##### Rows
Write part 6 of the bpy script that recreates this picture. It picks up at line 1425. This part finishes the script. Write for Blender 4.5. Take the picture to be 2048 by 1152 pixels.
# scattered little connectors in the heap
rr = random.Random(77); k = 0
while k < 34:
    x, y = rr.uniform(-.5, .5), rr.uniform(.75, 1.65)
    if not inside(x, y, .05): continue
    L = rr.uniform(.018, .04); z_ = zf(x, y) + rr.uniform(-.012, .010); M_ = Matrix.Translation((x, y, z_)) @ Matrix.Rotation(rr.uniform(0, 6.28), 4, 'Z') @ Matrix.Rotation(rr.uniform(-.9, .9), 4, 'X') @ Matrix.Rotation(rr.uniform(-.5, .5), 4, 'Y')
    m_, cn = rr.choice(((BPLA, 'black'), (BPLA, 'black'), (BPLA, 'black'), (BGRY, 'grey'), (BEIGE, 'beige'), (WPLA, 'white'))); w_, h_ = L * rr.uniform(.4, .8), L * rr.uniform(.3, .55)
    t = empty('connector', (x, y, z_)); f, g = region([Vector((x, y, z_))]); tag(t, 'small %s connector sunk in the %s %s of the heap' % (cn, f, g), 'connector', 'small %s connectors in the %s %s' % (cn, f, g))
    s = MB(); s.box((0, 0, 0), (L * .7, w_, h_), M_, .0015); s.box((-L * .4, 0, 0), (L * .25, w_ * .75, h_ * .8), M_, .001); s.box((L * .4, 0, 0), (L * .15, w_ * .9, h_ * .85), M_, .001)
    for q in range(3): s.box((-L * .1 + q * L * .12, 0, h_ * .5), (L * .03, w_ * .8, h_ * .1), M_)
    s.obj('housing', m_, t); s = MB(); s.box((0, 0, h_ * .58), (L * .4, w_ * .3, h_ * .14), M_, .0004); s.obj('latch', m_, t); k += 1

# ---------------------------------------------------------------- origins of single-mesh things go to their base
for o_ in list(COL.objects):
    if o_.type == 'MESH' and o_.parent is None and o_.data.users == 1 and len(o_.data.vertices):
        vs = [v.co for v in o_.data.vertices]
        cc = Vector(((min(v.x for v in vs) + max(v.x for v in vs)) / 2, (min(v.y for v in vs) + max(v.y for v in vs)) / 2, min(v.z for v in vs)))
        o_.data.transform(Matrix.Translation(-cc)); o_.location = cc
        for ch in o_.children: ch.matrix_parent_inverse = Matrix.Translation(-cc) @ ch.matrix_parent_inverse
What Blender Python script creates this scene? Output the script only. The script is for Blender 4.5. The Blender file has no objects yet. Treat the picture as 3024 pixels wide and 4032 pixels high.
##########
What is asked: Word for word, restate all of the data shown above.

The solution:
Write part 6 of the bpy script that recreates this picture. It picks up at line 1425. This part finishes the script. Write for Blender 4.5. Take the picture to be 2048 by 1152 pixels.
# scattered little connectors in the heap
rr = random.Random(77); k = 0
while k < 34:
    x, y = rr.uniform(-.5, .5), rr.uniform(.75, 1.65)
    if not inside(x, y, .05): continue
    L = rr.uniform(.018, .04); z_ = zf(x, y) + rr.uniform(-.012, .010); M_ = Matrix.Translation((x, y, z_)) @ Matrix.Rotation(rr.uniform(0, 6.28), 4, 'Z') @ Matrix.Rotation(rr.uniform(-.9, .9), 4, 'X') @ Matrix.Rotation(rr.uniform(-.5, .5), 4, 'Y')
    m_, cn = rr.choice(((BPLA, 'black'), (BPLA, 'black'), (BPLA, 'black'), (BGRY, 'grey'), (BEIGE, 'beige'), (WPLA, 'white'))); w_, h_ = L * rr.uniform(.4, .8), L * rr.uniform(.3, .55)
    t = empty('connector', (x, y, z_)); f, g = region([Vector((x, y, z_))]); tag(t, 'small %s connector sunk in the %s %s of the heap' % (cn, f, g), 'connector', 'small %s connectors in the %s %s' % (cn, f, g))
    s = MB(); s.box((0, 0, 0), (L * .7, w_, h_), M_, .0015); s.box((-L * .4, 0, 0), (L * .25, w_ * .75, h_ * .8), M_, .001); s.box((L * .4, 0, 0), (L * .15, w_ * .9, h_ * .85), M_, .001)
    for q in range(3): s.box((-L * .1 + q * L * .12, 0, h_ * .5), (L * .03, w_ * .8, h_ * .1), M_)
    s.obj('housing', m_, t); s = MB(); s.box((0, 0, h_ * .58), (L * .4, w_ * .3, h_ * .14), M_, .0004); s.obj('latch', m_, t); k += 1

# ---------------------------------------------------------------- origins of single-mesh things go to their base
for o_ in list(COL.objects):
    if o_.type == 'MESH' and o_.parent is None and o_.data.users == 1 and len(o_.data.vertices):
        vs = [v.co for v in o_.data.vertices]
        cc = Vector(((min(v.x for v in vs) + max(v.x for v in vs)) / 2, (min(v.y for v in vs) + max(v.y for v in vs)) / 2, min(v.z for v in vs)))
        o_.data.transform(Matrix.Translation(-cc)); o_.location = cc
        for ch in o_.children: ch.matrix_parent_inverse = Matrix.Translation(-cc) @ ch.matrix_parent_inverse
What Blender Python script creates this scene? Output the script only. The script is for Blender 4.5. The Blender file has no objects yet. Treat the picture as 3024 pixels wide and 4032 pixels high.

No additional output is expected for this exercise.